-- Source material start --

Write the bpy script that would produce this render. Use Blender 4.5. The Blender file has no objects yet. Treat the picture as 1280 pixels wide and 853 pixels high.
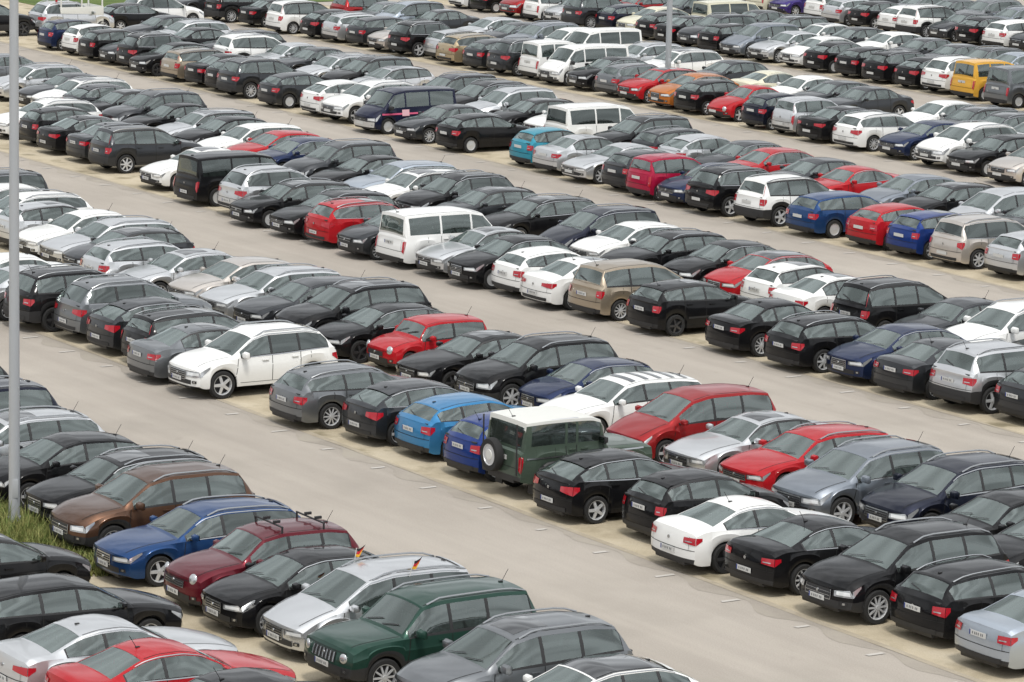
import bpy, bmesh, math, random
import numpy as np
from mathutils import Matrix, Vector
SC = bpy.context.scene
COL = SC.collection
R = math.radians
random.seed(11)

# ---------------------------------------------------------------- frame of the car park
ALPHA = R(57.77462938243524)          # the stalls run along V, the rows along U
UD = Vector((math.cos(ALPHA), -math.sin(ALPHA), 0))
VD = Vector((math.sin(ALPHA), math.cos(ALPHA), 0))
def W(u, v, z=0.0):
    p = UD * u + VD * v
    return Vector((p.x, p.y, z))
HEAD_R = math.atan2(VD.y, VD.x)       # heading of a car that points along +V

# ---------------------------------------------------------------- materials
def new_mat(name):
    m = bpy.data.materials.new(name); m.use_nodes = True
    nt = m.node_tree; b = nt.nodes['Principled BSDF']
    return m, nt, b
def simple(name, col, rough=0.5, metal=0.0, coat=0.0, spec=0.5, ior=None):
    m, nt, b = new_mat(name)
    b.inputs['Base Color'].default_value = (*col, 1)
    b.inputs['Roughness'].default_value = rough
    b.inputs['Metallic'].default_value = metal
    b.inputs['Coat Weight'].default_value = coat
    b.inputs['Coat Roughness'].default_value = 0.04
    b.inputs['Specular IOR Level'].default_value = spec
    if ior: b.inputs['IOR'].default_value = ior
    return m
def paint(name, col, metal=0.0, rough=0.35):
    m, nt, b = new_mat(name)
    N, L = nt.nodes, nt.links
    tc = N.new('ShaderNodeTexCoord'); oi = N.new('ShaderNodeObjectInfo')
    add = N.new('ShaderNodeVectorMath'); add.operation = 'ADD'
    L.new(tc.outputs['Object'], add.inputs[0]); L.new(oi.outputs['Location'], add.inputs[1])
    no = N.new('ShaderNodeTexNoise'); no.inputs['Scale'].default_value = 1.7; no.inputs['Detail'].default_value = 5
    L.new(add.outputs[0], no.inputs['Vector'])
    # road dust that gathers in patches and along the lower body
    mp = N.new('ShaderNodeMapRange'); mp.inputs[1].default_value = .45; mp.inputs[2].default_value = .8
    mp.inputs[3].default_value = 0; mp.inputs[4].default_value = .03
    L.new(no.outputs['Fac'], mp.inputs[0])
    mx = N.new('ShaderNodeMixRGB'); mx.inputs[1].default_value = (*col, 1)
    mx.inputs[2].default_value = (.20, .175, .14, 1)
    L.new(mp.outputs[0], mx.inputs[0]); L.new(mx.outputs[0], b.inputs['Base Color'])
    r2 = N.new('ShaderNodeMapRange'); r2.inputs[3].default_value = rough - .10; r2.inputs[4].default_value = rough + .04
    L.new(no.outputs['Fac'], r2.inputs[0]); L.new(r2.outputs[0], b.inputs['Roughness'])
    b.inputs['Metallic'].default_value = metal
    b.inputs['Specular IOR Level'].default_value = .05
    b.inputs['Coat Weight'].default_value = .75; b.inputs['Coat IOR'].default_value = 1.36
    b.inputs['Coat Roughness'].default_value = .03
    return m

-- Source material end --

- Required task
Report how many lines in the listing above include the word "that". Give nothing but the number.

- Exercise result
3